Hasan and the Military Evaluation System

The investigations into the Fort Hood massacre are increasingly highlighting the less-than-optimal military evaluation system.  They ask a simple question: how can a person with identified deficiencies be rated as satisfactory or outstanding rather than having those faults documented?  One reporter (at both the LA Times and Baltimore Sun) caught on to this indicator of a wide-spread problem with the military rating system (key points highlighted):

As widely practiced in Army culture, few performance reviews contain negative comments, and almost all seem outwardly positive. However, at senior levels and in competitive fields, where only a few officers are promoted, an evaluation that is less than effusive in its praise can derail an officer’s promotion.

In less competitive fields and at junior levels, the Army has promoted the vast majority of its officers.

As noted here in 2006 and in Christian Fighter Pilot is Not an Oxymoron, these criticisms of the evaluation system apply outside of the Army, and likely apply to the military as a whole.  Embellishment and overly positive reviews–with “less effusive” reviews being the discriminator–are common.  Many in the military have long complained of a system that rates its people “outstanding, excellent, or great” rather than a more honest system that reports negative information.

Especially now, the culture that encourages issuance of mainly positive evaluations has undercut the usefulness of the system for evaluating officers’ strengths and weaknesses, according to some military officials. Some argue for a system that better alerts others to potential problems with officers’ past performance.

There is a long-running joke that the person whose evaluation report (OER in the Army, OPR in the Air Force) makes it look like he ‘walks on water’ isn’t competitive with the report that makes an officer look like he makes the water that others walk on.  Such is the state of military evaluations, where the fantastic is overcome only by the more fantastic.

Being subject to these evaluations, as well as being in a position to write them, can be an ethical challenge for a Christian in the military.  In particular, a supervisor wants to reward his people and ensure their success, but he wants to do so forthrightly.  As noted in the “Paperwork and Reality” chapter of Christian Fighter Pilot,

From OPRs to awards packages and every other form of paperwork, official documentation reigns supreme in the [military].  Supervisors want their subordinates to succeed and will try to write an evaluation to guarantee that…”Doing right by your people” is not wrong, nor is accepting what is deserved and earned.  As pilots and officers Christians must use discretion and wisdom in what amount of praise they are willing to accept.  As supervisors, Christian [in the military] must strive to take care of their subordinates by writing competitive OPRs and medal packages.  In no case, though, should they stretch, slant, or sacrifice the truth.  Paperwork may be supreme in the [military], but One is Supreme over all.

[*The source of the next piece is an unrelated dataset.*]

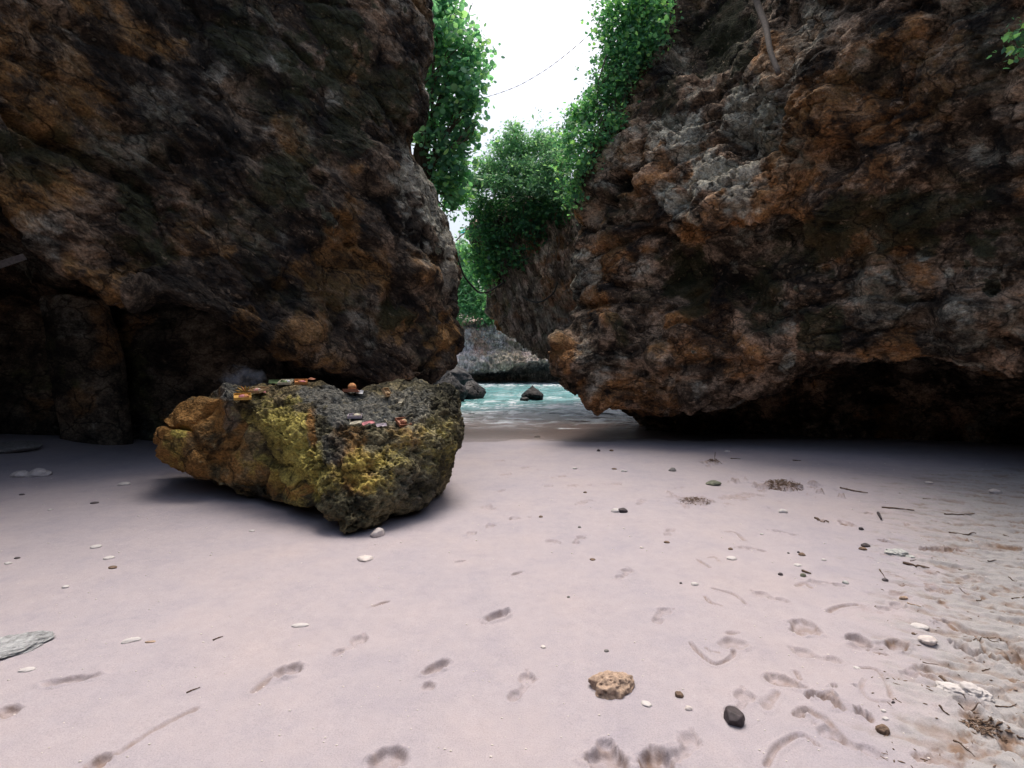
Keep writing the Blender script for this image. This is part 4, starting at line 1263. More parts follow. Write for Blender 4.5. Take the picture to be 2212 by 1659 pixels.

The ongoing investigations into the Fort Hood massacre may impact the military evaluation systems, with CNN saying that they may suggest the novel concept of holding officers accountable for less-than-glowing reviews:

The investigation also recommend [sic] ways to overhaul the military performance evaluation system.  The review suggests holding officers accountable for their poor performance reviews, preventing them from moving up the ranks. It also finds supervisors “don’t want to rock the boat” and prevent junior officers from getting promoted, the official said.

A US Representative has called for “something to be done” to makes sure officer evaluations are an “honest assessment.”  US House Rep. Ike Skelton says the problem is “a natural tendency not to want to say unpleasant things,” which mischaracterizes the situation.  As noted above, evaluators realize that if they are not effusive in their praise, their subordinates will not be promoted or rewarded.  Despite the potential existence of “imperfections,” few evaluators would think their subordinates’ careers needed to be ended by the inclusion of a negative comment.

The perception of a lack of accountability with regard to poor performance is an ongoing problem, as shown in a recent example in the Navy.  A ship Captain was relieved for “cruelty and maltreatment,” but permitted to continue on to an otherwise desirable new assignment at the Pentagon.

It remains to be seen if the evaluation system, which has years of institutional inertia behind it, will be meaningfully addressed in the wake of a massacre which, some say, may have been preventable had the evaluation reports been more honest.